El argumento para la entrega de la administración del Tren Maya es que así existirá garantía de que, después de la conclusión del mandato de López Obrador, quien gobierne al país no podrá privatizar el ferrocarril ni los aeropuertos.
El Presidente parte del supuesto de que su sucesor, provenga de Morena o de la oposición, enfrentaría la resistencia de las Fuerzas Armadas de las que constitucionalmente sería comandante supremo.
Si esto ocurriera ¿cómo resistirían el Ejército y la Armada a su Comandante Supremo? ¿Con las armas o llevándolo ante un juez, a una consulta popular o a la Suprema Corte de Justicia de la Nación?
Es de imaginar el conflicto que enfrentaría México en el supuesto de un desencuentro entre el Presidente y la clase castrense que pelearía lo que le fue donado para no perder la garantía de su jubilación.
La argumentación presidencial debió sonar a música celestial en oídos de soldados y marinos, pero a la vista brinca la intención oculta tras la generosidad presidencial: asegurar la lealtad castrense y, en caso que su proyecto no tuviese continuación, heredar un conflicto constitucional a sus sucesores sin manera de enfrentar la resistencia, en realidad rebelión, de las Fuerzas Armadas ante el intento del Ejecutivo Federal de modificar el estatus del Tren Maya y de los aeropuertos del sureste y el Felipe Ángeles.
¿Por qué el afán de estimular el apetito militar?
Asegurar su lealtad en lo que resta del sexenio que no será fácil para la 4T.
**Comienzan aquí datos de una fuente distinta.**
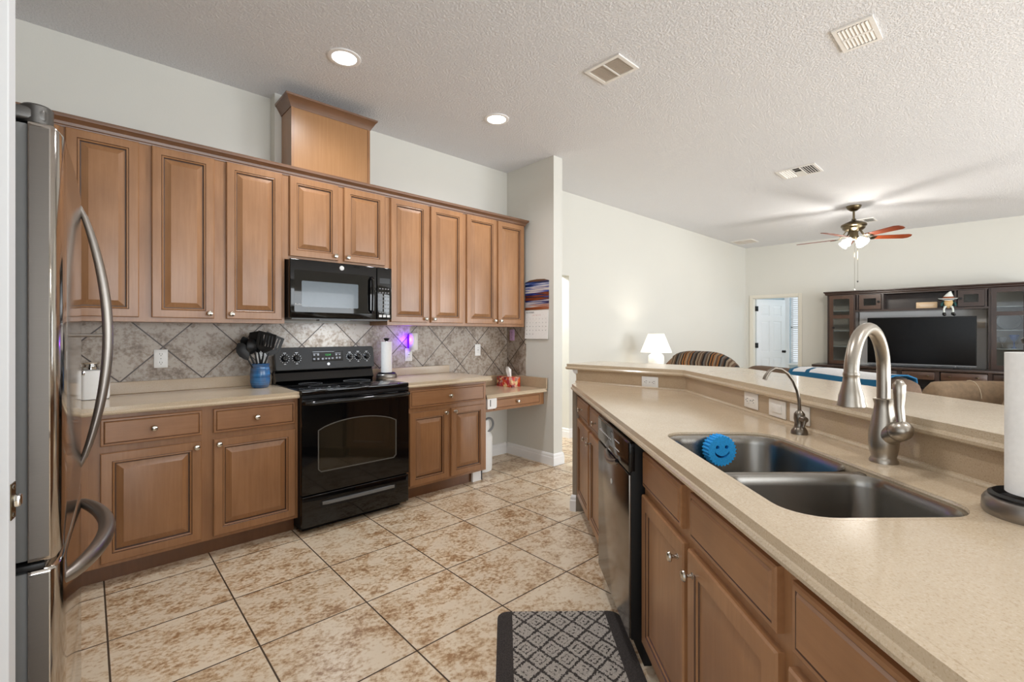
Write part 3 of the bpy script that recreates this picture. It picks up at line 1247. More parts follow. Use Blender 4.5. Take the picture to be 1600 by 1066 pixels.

Si se trata de alejarlos de la tentación de asociarse con los cárteles de las drogas, de lo que está acusado el anterior secretario de la Defensa Nacional, Salvador Cienfuegos (si ocurrió debió contar con la complicidad de legiones de tropa y altos mandos), habría que tratar igual a la Guardia Nacional y a las policías estatales y municipales. Nada alcanzaría para garantizar su pureza.
Pero las preguntas persisten: ¿y si los militares quieren más? ¿si ya no les basta con construir y administrar aeropuertos, bancos y vías férreas que algo dejan por más que se construyan y administren con honestidad?
Y ¿si de pronto se plantean que no hay tal generosidad sino una estrategia de adquisición y deciden tomar lo que les falta, que es el control de la bolsa de la que sacan para bonificar sus servicios?
El general Cresencio Sandoval y el almirante Rafael Ojeda saben que, a partir de la tradición militar de, al menos, los últimos ocho sexenios, ese riesgo no existe si hablamos de las Fuerzas Armadas como instituciones, pero ¿cómo podrían garantizar que de entre sus filas no emerja un loquito con ambición desmesurada que quiera más, todo?
Entonces, como dice la Biblia, será el momento del llanto y el crujir de huesos.
Quien sobreviva a las crisis lo comprobará en carne propia.